* BEGIN Data *

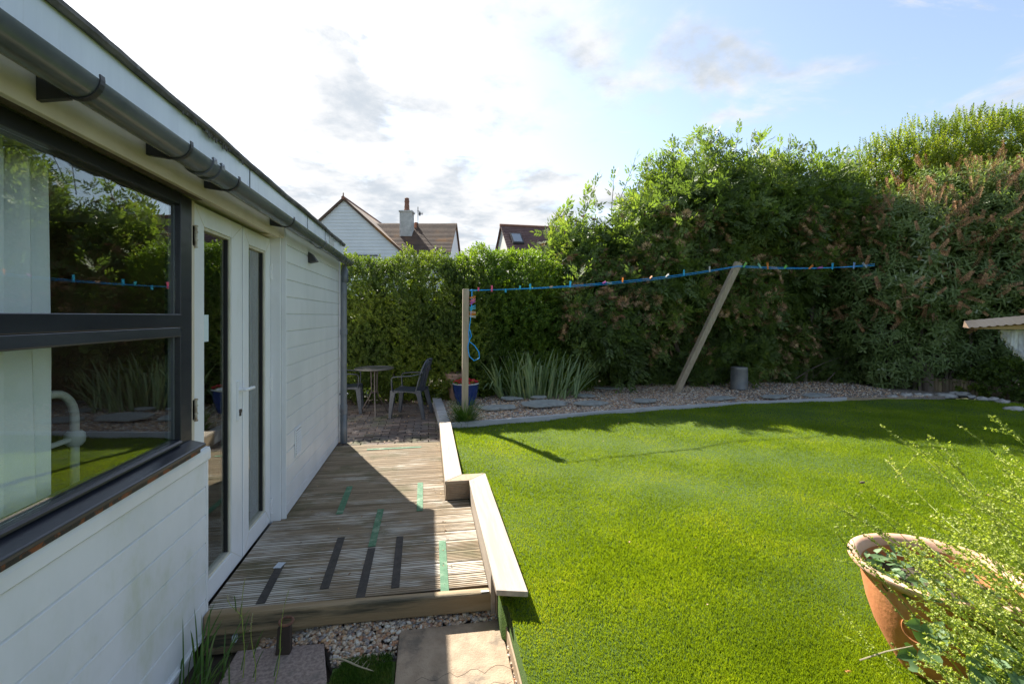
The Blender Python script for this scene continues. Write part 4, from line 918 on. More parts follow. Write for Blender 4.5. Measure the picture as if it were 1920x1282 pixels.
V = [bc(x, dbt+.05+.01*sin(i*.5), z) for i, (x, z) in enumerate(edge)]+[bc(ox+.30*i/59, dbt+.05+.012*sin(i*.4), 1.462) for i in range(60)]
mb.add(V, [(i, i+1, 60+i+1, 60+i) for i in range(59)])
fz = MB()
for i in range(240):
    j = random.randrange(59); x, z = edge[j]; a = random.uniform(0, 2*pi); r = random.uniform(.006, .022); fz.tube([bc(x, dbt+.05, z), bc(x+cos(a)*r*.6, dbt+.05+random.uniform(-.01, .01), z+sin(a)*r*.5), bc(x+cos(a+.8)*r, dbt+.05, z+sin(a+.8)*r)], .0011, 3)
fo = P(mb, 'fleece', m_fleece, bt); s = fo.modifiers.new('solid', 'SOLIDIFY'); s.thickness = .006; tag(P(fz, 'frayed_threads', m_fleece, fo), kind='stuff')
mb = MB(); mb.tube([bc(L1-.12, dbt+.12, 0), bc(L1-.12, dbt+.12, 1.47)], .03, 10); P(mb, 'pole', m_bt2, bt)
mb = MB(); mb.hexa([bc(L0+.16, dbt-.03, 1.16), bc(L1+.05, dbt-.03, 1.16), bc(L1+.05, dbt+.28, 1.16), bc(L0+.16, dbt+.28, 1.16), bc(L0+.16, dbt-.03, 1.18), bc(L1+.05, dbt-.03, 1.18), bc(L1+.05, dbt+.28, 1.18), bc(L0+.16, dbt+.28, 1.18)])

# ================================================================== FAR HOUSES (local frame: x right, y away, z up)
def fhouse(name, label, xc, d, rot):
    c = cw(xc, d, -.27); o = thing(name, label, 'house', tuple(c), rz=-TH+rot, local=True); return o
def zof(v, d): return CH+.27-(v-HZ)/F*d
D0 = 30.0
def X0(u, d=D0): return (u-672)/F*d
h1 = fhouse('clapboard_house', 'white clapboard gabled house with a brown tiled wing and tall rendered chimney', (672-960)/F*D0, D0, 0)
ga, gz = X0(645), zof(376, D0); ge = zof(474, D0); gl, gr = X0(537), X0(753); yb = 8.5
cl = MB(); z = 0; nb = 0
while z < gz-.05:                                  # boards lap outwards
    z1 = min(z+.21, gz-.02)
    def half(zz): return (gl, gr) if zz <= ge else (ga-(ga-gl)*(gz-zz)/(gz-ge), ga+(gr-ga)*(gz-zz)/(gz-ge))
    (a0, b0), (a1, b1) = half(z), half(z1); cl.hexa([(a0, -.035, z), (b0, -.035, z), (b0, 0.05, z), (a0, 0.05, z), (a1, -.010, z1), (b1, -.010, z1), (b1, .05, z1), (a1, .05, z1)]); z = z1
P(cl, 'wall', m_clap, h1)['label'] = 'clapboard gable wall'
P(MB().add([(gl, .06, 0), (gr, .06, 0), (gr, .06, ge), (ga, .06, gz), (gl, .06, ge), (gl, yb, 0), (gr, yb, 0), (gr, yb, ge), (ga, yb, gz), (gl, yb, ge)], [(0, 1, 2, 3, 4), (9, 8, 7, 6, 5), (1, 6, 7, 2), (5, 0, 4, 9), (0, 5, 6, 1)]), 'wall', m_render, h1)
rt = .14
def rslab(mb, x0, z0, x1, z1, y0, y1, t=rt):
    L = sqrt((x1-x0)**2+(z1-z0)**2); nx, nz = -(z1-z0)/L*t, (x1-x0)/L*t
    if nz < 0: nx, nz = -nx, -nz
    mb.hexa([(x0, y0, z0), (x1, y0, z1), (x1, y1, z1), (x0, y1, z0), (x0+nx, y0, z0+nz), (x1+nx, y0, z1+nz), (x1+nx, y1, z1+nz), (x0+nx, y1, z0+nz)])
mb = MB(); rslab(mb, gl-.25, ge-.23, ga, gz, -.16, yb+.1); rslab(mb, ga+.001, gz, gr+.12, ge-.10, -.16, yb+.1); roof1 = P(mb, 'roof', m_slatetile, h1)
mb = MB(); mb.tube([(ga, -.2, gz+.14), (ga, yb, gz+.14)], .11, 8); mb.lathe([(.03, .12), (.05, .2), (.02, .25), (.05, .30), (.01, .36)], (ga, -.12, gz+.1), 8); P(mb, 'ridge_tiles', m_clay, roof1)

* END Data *

**Task description**
Restate the material word for word from its first line through the line containing "bc(L0+.16, dbt+.28, 1.18)])", both included; the pictures do not belong in it.

**Answer to this problem**
The Blender Python script for this scene continues. Write part 4, from line 918 on. More parts follow. Write for Blender 4.5. Measure the picture as if it were 1920x1282 pixels.
V = [bc(x, dbt+.05+.01*sin(i*.5), z) for i, (x, z) in enumerate(edge)]+[bc(ox+.30*i/59, dbt+.05+.012*sin(i*.4), 1.462) for i in range(60)]
mb.add(V, [(i, i+1, 60+i+1, 60+i) for i in range(59)])
fz = MB()
for i in range(240):
    j = random.randrange(59); x, z = edge[j]; a = random.uniform(0, 2*pi); r = random.uniform(.006, .022); fz.tube([bc(x, dbt+.05, z), bc(x+cos(a)*r*.6, dbt+.05+random.uniform(-.01, .01), z+sin(a)*r*.5), bc(x+cos(a+.8)*r, dbt+.05, z+sin(a+.8)*r)], .0011, 3)
fo = P(mb, 'fleece', m_fleece, bt); s = fo.modifiers.new('solid', 'SOLIDIFY'); s.thickness = .006; tag(P(fz, 'frayed_threads', m_fleece, fo), kind='stuff')
mb = MB(); mb.tube([bc(L1-.12, dbt+.12, 0), bc(L1-.12, dbt+.12, 1.47)], .03, 10); P(mb, 'pole', m_bt2, bt)
mb = MB(); mb.hexa([bc(L0+.16, dbt-.03, 1.16), bc(L1+.05, dbt-.03, 1.16), bc(L1+.05, dbt+.28, 1.16), bc(L0+.16, dbt+.28, 1.16), bc(L0+.16, dbt-.03, 1.18), bc(L1+.05, dbt-.03, 1.18), bc(L1+.05, dbt+.28, 1.18), bc(L0+.16, dbt+.28, 1.18)])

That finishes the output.